Rows from a 3D scene dataset
** begin **

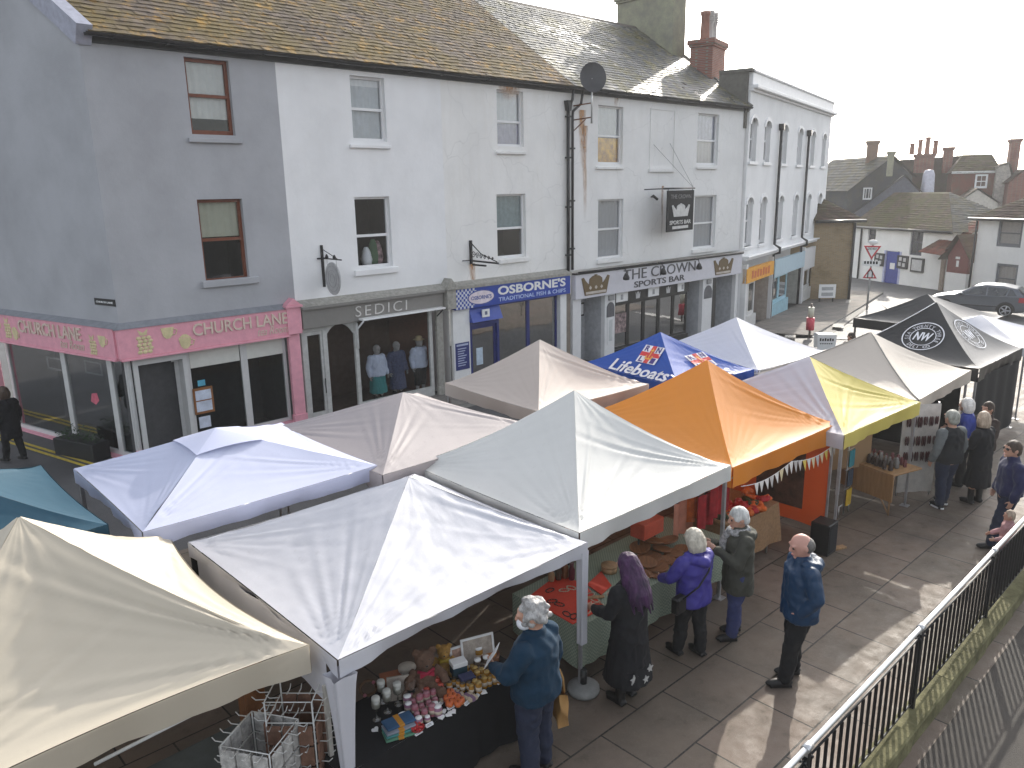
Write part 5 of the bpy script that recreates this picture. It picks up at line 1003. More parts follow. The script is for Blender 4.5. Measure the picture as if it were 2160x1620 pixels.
# ================================================================ railing on its mossy kerb
GALV=M('pale_galvanised_rail',(.62,.62,.62),.3,metal=.75,var=.08,b=.05,bs=30); MOSSK=M('mossy_kerb',(.085,.08,.028),.95,var=.4,scale=4,b=.6,bs=25,col2=(.14,.13,.065))
RY=lambda x:2.27+.012*(x-5)
kb=thing('railing_kerb','long mossy stone kerb carrying the black railing','kerb',(8,2.1,.1))
x=.0;rr=random.Random(5)
while x<34:
    L=1.25; mb=MB(); y=RY(x)-.03; z=g(x); mb.box(x+.006,x+L-.006,y-.13,y+.11,z-.05,z+.17+rr.uniform(-.006,.008)); mb.build('kerb_block',MOSSK,kb,bevel=.018); x+=L
rl=thing('railing','black bar railing with pale galvanised top rail along the right side','railing',(8,2.27,.1))
H=1.12
mb=MB(); pts=[(xx,RY(xx),g(xx)+H) for xx in [i*1.0 for i in range(0,35)]]; mb.tube(pts,.027,12); mb.build('top_rail',GALV,rl)
posts=[0.15+2.58*i for i in range(-0,14)]; posts=[5.36-2.58*2+2.58*i for i in range(14)]
nb=0
for i,x in enumerate(posts):
    y=RY(x); z=g(x); mb=MB(); mb.box(x-.025,x+.025,y-.025,y+.025,z+.1,z+H-.03); mb.build('post',BLACK,rl); mb=MB(); mb.tube([(x-.05,y,z+H),(x+.05,y,z+H)],.037,12); mb.box(x-.03,x+.03,y-.02,y+.02,z+H-.07,z+H-.03); mb.build('rail_clamp',GALV,rl)
    x1=x+2.58; mb=MB()
    for zz in (.17+.07,H-.11): mb.tube([(x+.03,y,g(x)+zz),(x1-.03,RY(x1),g(x1)+zz)],.011,6)
    k=17
    for j in range(k):
        xx=x+.075+(2.58-.15)*j/(k-1); yy=RY(xx); zz=g(xx); mb.box(xx-.006,xx+.006,yy-.014,yy+.014,zz+.25,zz+H-.12)
    for xx in (x+.06,x1-.06):
        mb.tube([(xx,RY(xx)-.03,g(xx)+H-.11),(xx,RY(xx)+.03,g(xx)+H-.11)],.014,6)
    mb.build('bar_panel',BLACK,rl)
# ================================================================ people
def remesh(mb,name,vox,mat,par,it=3,noise=0,nscale=6,stretch=(1,1,.5),fold=None,lab=None,cut=None):
    "fuse the parts of mb into one continuous skin, then give it soft folds"
    me=bpy.data.meshes.new('tmp'); me.from_pydata([tuple(v) for v in mb.v],[],mb.f)
    b=bmesh.new(); b.from_mesh(me); bmesh.ops.recalc_face_normals(b,faces=b.faces); b.to_mesh(me); b.free()
    o=bpy.data.objects.new('tmp',me); COL.objects.link(o); md=o.modifiers.new('r','REMESH'); md.mode='VOXEL'; md.voxel_size=vox; md.use_smooth_shade=True
    s=o.modifiers.new('s','SMOOTH'); s.iterations=it; s.factor=.5
    dg=bpy.context.evaluated_depsgraph_get(); m2=bpy.data.meshes.new_from_object(o.evaluated_get(dg)); bpy.data.objects.remove(o); bpy.data.meshes.remove(me)
    if noise:
        sd=Vector((random.uniform(0,50),random.uniform(0,50),0)); nn=[v.normal.copy() for v in m2.vertices]
        for v,n in zip(m2.vertices,nn):
            p=Vector((v.co.x*stretch[0],v.co.y*stretch[1],v.co.z*stretch[2]))*nscale+sd
            d=noise*(abs(mn.noise(p))*-1.6+.5+.5*mn.noise(p*2.3)); v.co+=n*d
    if cut is not None:
        b=bmesh.new(); b.from_mesh(m2); bmesh.ops.bisect_plane(b,geom=b.verts[:]+b.edges[:]+b.faces[:],plane_co=(0,0,cut),plane_no=(0,0,-1),clear_outer=True); b.to_mesh(m2); b.free()
    m2.name=name; m2.materials.clear(); m2.materials.append(mat); m2.polygons.foreach_set('use_smooth',[True]*len(m2.polygons)); m2.update()
    ob=bpy.data.objects.new(name,m2); COL.objects.link(ob); ob.parent=par; ORG[ob.name]=Vector((0,0,0))
    if lab: ob['label']=lab
    return ob
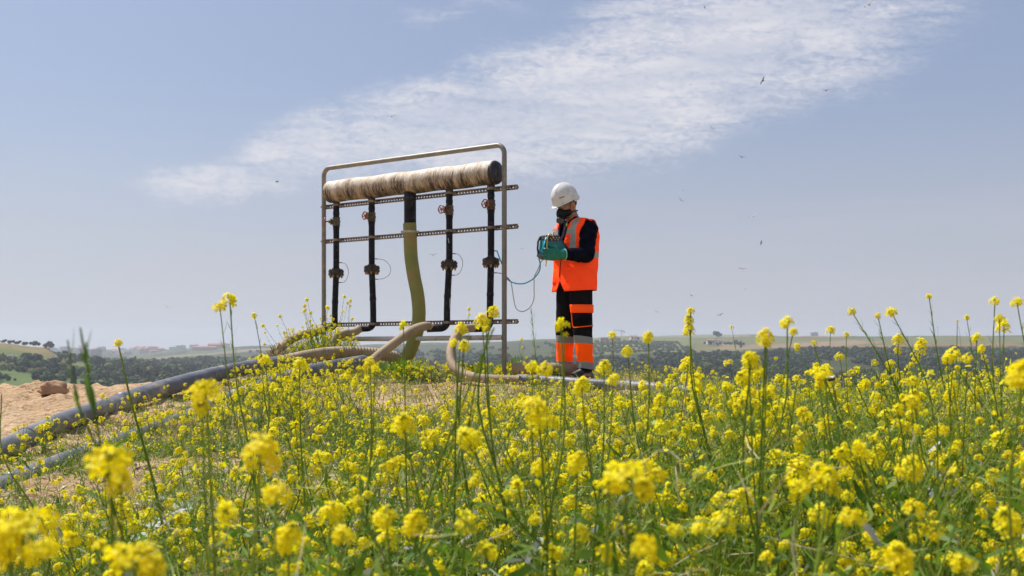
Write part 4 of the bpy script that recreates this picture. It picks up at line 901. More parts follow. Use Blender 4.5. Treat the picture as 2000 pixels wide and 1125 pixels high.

** end **

Work to be completed ::
Count the lines that hold the string "picture" and state that number alone.

The reply ::
2